There’s a whole host of other features such as being able to link a file to a database entry and open that associated file.  You have various filter options for the fields and you can also log if you have lent the title out and to whom.

Here are a list of collections you can create (from the website)

GCstar 1.5.0.beta1 manages these collections:

  • Movies
  • Video games
  • Books
  • Music
  • Numismatic
  • Wines
  • Board games
  • Comic books
  • TV shows episodes
  • Stamps
  • Periodicals
  • Mini vehicles
  • User defined collections

Cataloging your games is another feature of GCstar.  Never loose track of who you have lent that title to!
Cataloging your games is another feature of GCstar. Never loose track of who you have lent that title to!

USING GCSTAR 1.5.0beta1

Very simple to use, GCstar offers you the choice of database at the very beginning.  Once that is selected, the screen is split into two, with your database being shown as a list on the left, whilst the detailed view is on the right.  Making a new entry is simply a matter of having to click “add” and in order to keep things simple, a new record entry has search button at hand for looking for titles.

Everything about this package is self-explanatory and I wouldn’t expect many users will encounter any difficulties in using this software.

Operation speed is excellent, with searches being performed quickly even on slower machines and large databases.

CONCLUSIONS

If you want to catalog your collection(s), you really cannot go wrong with this piece of software.  Now more mature in its life (its now a collection of data-base’s instead of single packages) its functional, fast, user-friendly.

When speaking with Linux newcomers they often complain that they are never privvy to the latest software versions since they are dependent on the repositories (and are not sure how to compile code or search other sources) that’s where the GCstar 1.5.0 installer will come into its own and why maybe other packages should consider including this approach.

The whole experience, installation & operation is faultless.  I cannot recommend this title enough.  What I would say is do not download it from your repositories (always visit the site)  I’ve noticed on a few distro’s they have packaged much earlier versions and when the software is this good, I recommend getting the latest stable release.

This package really does “exactly what it says on the tin” and Ive noticed that there are many shareware titles offering alot less than GCstar and requiring you to pay.

I say that this is the definitive cataloging software for your collections.

You can visit the GCstar homepage here: http://www.gcstar.org/

Goblin – bytes4free@googlemail.com

3 Comments Add yours

  1. Milkshaker Maker Man says:

    I like the idea of getting rid of the “hard copy” of the DVD, but some people still like to have the original box.
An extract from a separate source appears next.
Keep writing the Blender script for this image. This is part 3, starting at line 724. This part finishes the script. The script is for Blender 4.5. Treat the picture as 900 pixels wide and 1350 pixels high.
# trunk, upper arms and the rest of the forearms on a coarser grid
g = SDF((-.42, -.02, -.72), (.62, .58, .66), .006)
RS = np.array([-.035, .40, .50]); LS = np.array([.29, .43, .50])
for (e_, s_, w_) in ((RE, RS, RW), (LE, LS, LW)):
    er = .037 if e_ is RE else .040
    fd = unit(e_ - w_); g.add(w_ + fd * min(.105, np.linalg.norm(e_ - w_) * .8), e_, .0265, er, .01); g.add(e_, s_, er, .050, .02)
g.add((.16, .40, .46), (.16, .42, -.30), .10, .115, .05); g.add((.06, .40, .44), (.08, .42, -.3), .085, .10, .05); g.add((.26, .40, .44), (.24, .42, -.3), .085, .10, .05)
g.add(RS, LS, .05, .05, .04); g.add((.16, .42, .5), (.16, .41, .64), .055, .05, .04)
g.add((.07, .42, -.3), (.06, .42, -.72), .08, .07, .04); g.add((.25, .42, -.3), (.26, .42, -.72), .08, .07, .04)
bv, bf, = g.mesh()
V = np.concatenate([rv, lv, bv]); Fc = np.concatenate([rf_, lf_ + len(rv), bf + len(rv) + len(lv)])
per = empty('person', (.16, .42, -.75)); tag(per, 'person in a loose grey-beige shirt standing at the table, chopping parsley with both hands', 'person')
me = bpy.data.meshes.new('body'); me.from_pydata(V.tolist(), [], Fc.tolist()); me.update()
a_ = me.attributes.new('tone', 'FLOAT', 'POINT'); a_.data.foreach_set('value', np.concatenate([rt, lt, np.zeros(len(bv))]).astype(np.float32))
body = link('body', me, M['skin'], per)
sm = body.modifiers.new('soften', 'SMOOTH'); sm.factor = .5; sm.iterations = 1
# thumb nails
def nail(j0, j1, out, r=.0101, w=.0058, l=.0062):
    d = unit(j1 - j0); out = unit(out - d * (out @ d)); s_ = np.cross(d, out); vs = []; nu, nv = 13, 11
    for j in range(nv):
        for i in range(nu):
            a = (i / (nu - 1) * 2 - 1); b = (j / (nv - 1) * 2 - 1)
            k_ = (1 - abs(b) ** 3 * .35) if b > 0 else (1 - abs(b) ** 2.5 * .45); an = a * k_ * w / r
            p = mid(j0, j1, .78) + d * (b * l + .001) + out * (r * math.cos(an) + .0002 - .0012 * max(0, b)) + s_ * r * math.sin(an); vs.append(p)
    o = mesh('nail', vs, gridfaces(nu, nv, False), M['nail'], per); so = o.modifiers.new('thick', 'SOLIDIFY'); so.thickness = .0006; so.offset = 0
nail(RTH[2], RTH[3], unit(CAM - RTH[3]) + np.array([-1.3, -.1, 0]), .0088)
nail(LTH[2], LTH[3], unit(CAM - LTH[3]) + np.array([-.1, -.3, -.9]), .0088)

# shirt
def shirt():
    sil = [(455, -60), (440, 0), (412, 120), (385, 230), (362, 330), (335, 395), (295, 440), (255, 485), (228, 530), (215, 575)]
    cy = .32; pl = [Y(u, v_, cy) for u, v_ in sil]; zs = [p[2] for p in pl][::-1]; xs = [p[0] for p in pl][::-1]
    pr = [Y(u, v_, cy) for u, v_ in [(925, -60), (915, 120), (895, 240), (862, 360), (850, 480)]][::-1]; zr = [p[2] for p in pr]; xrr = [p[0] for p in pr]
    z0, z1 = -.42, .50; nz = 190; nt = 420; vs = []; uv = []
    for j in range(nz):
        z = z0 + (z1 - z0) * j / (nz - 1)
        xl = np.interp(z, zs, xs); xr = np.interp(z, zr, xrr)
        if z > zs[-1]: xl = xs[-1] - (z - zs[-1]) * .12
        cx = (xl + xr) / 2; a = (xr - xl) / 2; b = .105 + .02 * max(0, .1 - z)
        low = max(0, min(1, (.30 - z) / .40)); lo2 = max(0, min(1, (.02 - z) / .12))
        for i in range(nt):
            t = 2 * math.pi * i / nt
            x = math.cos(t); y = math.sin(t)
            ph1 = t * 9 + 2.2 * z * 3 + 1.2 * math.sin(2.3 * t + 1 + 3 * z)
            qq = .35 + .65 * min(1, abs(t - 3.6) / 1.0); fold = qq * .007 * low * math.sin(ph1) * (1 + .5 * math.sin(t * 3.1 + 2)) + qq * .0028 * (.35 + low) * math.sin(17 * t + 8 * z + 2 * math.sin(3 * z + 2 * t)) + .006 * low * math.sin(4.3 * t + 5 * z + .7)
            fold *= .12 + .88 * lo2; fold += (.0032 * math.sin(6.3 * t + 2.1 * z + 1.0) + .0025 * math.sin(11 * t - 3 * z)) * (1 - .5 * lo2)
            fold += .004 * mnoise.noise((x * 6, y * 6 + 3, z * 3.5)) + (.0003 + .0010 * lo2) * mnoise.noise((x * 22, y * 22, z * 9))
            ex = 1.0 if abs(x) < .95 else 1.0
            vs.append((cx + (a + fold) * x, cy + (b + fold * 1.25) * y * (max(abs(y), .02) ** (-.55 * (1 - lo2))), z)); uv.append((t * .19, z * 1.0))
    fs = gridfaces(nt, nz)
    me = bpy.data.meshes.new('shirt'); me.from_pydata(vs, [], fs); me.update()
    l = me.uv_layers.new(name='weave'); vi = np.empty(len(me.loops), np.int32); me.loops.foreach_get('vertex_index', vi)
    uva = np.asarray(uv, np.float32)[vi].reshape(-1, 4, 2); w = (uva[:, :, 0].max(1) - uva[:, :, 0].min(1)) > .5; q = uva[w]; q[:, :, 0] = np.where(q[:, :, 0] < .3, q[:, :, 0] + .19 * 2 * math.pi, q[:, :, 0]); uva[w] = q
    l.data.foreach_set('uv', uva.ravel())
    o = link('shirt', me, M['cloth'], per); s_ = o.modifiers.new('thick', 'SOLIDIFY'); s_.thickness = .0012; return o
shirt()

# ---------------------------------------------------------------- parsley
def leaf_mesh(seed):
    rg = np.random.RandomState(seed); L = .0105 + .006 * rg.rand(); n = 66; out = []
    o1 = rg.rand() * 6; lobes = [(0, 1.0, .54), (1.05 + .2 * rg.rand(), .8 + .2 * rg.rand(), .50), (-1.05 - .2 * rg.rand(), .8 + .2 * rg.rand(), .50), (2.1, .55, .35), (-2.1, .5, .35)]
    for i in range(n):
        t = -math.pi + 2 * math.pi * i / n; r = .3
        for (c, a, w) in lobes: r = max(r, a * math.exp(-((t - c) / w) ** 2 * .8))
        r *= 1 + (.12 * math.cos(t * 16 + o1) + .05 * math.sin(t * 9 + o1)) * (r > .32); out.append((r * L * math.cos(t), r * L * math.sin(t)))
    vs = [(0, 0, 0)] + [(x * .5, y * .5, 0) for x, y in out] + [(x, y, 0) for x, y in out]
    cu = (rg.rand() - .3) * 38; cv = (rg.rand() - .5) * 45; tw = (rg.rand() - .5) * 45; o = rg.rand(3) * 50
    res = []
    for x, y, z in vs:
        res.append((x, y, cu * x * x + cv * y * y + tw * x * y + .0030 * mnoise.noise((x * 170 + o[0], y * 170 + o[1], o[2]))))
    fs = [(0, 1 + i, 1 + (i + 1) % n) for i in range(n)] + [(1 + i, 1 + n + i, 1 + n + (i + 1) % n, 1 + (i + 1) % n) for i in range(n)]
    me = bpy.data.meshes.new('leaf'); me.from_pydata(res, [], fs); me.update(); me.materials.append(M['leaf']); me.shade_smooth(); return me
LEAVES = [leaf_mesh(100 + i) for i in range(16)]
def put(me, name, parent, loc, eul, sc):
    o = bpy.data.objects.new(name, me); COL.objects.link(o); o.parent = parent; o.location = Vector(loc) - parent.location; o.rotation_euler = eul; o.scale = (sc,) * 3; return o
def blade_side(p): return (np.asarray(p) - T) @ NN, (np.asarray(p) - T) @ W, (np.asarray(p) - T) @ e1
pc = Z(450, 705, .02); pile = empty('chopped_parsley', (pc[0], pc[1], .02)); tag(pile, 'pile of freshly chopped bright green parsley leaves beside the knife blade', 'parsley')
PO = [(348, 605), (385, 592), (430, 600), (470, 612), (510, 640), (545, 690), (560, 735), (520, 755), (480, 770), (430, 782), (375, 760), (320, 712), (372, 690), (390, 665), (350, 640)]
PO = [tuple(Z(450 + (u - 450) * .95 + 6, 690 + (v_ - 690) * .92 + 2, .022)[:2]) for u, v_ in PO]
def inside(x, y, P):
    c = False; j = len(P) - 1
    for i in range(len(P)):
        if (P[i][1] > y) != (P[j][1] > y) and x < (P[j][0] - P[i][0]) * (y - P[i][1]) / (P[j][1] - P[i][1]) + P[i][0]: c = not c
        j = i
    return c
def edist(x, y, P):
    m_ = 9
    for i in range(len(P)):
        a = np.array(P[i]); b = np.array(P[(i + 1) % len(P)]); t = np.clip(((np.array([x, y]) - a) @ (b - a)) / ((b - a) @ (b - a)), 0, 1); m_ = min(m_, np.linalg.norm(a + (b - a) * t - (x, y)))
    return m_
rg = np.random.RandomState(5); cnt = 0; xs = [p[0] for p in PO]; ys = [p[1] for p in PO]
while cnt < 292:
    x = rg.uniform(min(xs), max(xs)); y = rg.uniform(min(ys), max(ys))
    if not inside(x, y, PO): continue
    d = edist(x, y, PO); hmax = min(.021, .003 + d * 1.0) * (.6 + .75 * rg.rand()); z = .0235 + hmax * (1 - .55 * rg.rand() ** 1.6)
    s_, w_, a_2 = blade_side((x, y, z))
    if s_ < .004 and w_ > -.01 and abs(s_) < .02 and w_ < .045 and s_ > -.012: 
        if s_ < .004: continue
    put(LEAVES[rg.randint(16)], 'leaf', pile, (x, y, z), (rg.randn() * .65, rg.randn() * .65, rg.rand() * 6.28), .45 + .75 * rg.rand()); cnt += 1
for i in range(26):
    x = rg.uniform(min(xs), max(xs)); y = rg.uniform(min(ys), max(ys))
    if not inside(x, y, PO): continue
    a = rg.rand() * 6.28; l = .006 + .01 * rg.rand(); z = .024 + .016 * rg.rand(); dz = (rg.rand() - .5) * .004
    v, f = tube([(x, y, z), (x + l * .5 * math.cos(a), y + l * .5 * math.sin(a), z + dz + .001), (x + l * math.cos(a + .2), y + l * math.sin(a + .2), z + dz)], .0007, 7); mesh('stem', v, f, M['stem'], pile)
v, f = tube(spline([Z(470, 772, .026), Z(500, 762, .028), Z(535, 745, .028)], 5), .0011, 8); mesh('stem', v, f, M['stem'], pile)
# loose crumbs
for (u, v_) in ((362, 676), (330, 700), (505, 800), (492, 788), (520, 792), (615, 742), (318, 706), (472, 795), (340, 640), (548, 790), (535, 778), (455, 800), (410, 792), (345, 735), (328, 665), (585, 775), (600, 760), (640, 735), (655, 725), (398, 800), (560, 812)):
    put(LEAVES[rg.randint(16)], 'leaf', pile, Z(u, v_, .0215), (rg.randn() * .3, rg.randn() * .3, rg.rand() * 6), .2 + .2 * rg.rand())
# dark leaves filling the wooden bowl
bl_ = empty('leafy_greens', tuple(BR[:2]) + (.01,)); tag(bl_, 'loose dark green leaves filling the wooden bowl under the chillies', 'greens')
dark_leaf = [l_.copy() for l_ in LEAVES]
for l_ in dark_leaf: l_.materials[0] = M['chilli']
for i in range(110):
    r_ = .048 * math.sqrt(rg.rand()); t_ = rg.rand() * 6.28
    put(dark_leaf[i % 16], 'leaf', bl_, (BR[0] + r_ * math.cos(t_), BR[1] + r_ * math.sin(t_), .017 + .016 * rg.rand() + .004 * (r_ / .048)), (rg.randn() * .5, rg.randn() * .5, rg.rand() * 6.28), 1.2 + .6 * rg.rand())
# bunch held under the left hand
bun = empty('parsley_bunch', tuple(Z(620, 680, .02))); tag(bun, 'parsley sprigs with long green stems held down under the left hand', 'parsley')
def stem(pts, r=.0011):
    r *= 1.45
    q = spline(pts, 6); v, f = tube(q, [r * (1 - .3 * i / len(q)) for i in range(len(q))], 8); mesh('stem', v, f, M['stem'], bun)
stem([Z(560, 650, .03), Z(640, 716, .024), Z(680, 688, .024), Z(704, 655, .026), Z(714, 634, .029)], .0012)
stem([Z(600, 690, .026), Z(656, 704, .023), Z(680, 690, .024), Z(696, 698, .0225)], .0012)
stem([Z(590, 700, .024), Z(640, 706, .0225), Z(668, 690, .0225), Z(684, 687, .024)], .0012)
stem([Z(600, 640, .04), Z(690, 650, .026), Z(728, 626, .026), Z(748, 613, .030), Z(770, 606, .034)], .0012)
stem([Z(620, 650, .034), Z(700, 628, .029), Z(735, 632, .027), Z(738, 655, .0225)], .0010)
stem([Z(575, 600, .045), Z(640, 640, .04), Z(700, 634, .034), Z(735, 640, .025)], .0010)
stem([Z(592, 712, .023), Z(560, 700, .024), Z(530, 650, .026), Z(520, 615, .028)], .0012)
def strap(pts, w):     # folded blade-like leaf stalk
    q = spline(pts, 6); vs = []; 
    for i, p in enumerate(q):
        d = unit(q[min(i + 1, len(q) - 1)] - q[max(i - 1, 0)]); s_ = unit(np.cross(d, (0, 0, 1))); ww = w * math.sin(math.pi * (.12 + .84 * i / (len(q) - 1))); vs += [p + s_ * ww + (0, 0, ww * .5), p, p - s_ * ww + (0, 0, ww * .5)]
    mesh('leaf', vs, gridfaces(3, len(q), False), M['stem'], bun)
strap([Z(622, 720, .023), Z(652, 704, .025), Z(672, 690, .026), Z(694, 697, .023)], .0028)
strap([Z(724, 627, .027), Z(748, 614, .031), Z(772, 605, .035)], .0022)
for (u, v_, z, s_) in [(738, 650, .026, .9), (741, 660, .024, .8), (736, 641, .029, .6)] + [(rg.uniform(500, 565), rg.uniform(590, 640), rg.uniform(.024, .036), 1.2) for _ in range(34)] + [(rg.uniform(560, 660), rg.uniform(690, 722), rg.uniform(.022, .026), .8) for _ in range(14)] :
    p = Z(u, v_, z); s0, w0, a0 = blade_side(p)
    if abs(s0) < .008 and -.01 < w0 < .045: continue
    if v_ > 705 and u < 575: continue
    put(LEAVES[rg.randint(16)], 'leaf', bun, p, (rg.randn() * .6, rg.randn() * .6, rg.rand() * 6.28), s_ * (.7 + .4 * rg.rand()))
I can see this becomming a main stay in people’s homes as we get more multi-media systems, but “old skool” folks still doing it the old way.

    1. openbytes says:

      Whilst GCstar offers you the ability to catalog your original DVD’s (it gets its data from IMDB and similar sources) I think “old skool” folks may not get much of a choice.

      The business model for the media world is changing IMO, whilst records have been a mainstay of many music fans, records have never been seen as disposable as DVD and other digital media. Since an exact perfect copy can be made of it and the fact that miniturization is todays common theme, I cannot see shelves of DVD’s being favored for a HD (in terms of physical space)

      We may not have a choice either, piracy is massive and companies are looking for new ways to protect their IP. In addition consumers are demanding a new business model as we see the rise of the bt protocol and the mass popularity of p2p.

      I don’t believe it will be profitable for dedicated DVD retailers much longer (especially when you consider the deals that can be had on the net)

      That will be the start, but ask yourself this, if the “three strikes” rule is being considered in the UK, then file transfer is obviously making a big difference to the “physical” market.

      Will we see a free BT model? Could be, TPB are allegedly still selling and its promised that there will be a “new” method of delivering copyrighted material and compensating the IP owner….that remains to be seen.

      In the meantime P2P, IRC and newsgroups continue to thrive, taking a massive chunk of the profit for distributors of physical media.